Again, questions worth asking.

The Bible Reveals God’s Nature

I don’t see biblical authority in the straightforward, literal, God-says-it-I-believe-it-that-settles-it way that many evangelicals do. But I do believe in the Bible as a source of guidance. I believe in the Bible as a “primary influence.”

I believe in the God revealed through scripture—a God whose character is love, whose very nature is to welcome the stranger and the immigrant. I believe in looking to the Bible for guidance in the things that are so strongly-worded, so consistently spoken, across its many books and the many centuries of their writing. 

I believe the stories of the Bible are meant to get us thinking about our lives, our communities, and our world.
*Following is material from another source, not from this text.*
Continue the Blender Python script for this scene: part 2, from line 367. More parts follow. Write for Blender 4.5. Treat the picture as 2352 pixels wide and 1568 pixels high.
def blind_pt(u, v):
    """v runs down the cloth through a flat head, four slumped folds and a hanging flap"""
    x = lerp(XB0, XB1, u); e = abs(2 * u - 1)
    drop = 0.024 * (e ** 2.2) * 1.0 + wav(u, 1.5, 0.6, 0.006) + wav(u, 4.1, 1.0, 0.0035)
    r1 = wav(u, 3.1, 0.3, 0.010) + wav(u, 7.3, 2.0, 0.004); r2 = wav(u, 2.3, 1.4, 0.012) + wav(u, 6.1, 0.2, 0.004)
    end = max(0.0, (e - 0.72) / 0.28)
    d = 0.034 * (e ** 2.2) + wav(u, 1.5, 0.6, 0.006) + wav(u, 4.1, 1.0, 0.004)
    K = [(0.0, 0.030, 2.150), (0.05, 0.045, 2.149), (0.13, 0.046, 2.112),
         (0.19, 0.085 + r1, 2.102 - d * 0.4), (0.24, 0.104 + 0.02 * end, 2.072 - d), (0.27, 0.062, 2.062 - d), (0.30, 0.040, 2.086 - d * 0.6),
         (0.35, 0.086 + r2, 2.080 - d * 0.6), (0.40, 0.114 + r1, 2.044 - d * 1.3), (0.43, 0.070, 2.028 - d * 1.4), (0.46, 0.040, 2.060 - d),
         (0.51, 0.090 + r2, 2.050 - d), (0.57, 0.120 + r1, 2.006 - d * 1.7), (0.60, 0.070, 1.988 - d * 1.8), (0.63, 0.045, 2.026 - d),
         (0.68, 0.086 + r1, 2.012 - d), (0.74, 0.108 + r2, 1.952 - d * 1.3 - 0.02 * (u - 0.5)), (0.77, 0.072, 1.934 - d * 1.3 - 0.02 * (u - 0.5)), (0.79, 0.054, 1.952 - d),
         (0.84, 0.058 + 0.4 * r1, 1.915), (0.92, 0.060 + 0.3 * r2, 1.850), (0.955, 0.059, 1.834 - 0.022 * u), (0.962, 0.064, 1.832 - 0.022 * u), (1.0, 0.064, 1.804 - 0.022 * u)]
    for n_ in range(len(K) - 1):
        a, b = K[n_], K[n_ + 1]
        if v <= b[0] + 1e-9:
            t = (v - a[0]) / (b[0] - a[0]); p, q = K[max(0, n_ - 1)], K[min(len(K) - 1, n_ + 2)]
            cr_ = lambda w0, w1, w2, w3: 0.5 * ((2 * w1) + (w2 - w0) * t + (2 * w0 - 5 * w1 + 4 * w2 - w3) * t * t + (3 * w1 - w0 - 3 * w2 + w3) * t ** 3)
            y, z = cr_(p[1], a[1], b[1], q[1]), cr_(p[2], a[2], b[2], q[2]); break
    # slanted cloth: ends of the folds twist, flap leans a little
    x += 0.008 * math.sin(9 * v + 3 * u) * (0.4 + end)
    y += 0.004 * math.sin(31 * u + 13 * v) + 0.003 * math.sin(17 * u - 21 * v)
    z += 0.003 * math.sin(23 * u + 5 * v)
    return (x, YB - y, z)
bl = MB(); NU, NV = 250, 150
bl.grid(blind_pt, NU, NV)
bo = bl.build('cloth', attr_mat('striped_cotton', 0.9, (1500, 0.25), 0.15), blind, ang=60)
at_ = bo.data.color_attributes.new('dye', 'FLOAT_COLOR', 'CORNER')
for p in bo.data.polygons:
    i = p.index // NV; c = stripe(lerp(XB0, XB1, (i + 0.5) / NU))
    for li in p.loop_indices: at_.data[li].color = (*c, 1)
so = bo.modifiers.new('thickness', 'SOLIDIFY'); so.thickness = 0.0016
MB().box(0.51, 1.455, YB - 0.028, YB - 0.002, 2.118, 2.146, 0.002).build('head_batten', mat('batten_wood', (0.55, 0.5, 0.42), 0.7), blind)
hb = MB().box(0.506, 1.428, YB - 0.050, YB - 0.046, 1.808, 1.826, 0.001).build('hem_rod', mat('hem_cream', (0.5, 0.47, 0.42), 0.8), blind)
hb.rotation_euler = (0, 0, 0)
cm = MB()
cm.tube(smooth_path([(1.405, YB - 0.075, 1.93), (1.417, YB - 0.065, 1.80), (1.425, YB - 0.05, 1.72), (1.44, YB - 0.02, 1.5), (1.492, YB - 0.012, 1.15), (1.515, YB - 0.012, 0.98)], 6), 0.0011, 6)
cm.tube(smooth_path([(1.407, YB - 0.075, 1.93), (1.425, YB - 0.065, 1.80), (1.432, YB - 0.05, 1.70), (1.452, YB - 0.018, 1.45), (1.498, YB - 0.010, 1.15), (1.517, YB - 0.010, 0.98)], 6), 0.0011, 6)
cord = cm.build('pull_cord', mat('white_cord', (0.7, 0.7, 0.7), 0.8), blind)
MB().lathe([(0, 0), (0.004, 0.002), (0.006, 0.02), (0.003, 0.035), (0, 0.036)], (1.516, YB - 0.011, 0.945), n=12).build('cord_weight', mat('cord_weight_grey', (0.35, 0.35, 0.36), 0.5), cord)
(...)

I don’t believe they’re meant to be filtered through the kinds of pastors and politicians who want to tell people what to think, who set themselves up as having ultimate authority, not to be questioned or contradicted. 

I believe in sacred texts that are meant to be wrestled with. Maybe some are meant to guide, some to perplex, some to challenge, some to warn, some to comfort. Not every text needs to have the same purpose. 

I hope to be part of faith communities who look to the Bible for guidance in the things it clearly wants to guide us in—and who embrace our holy responsibility to decide for ourselves what loving God and loving people looks like for us.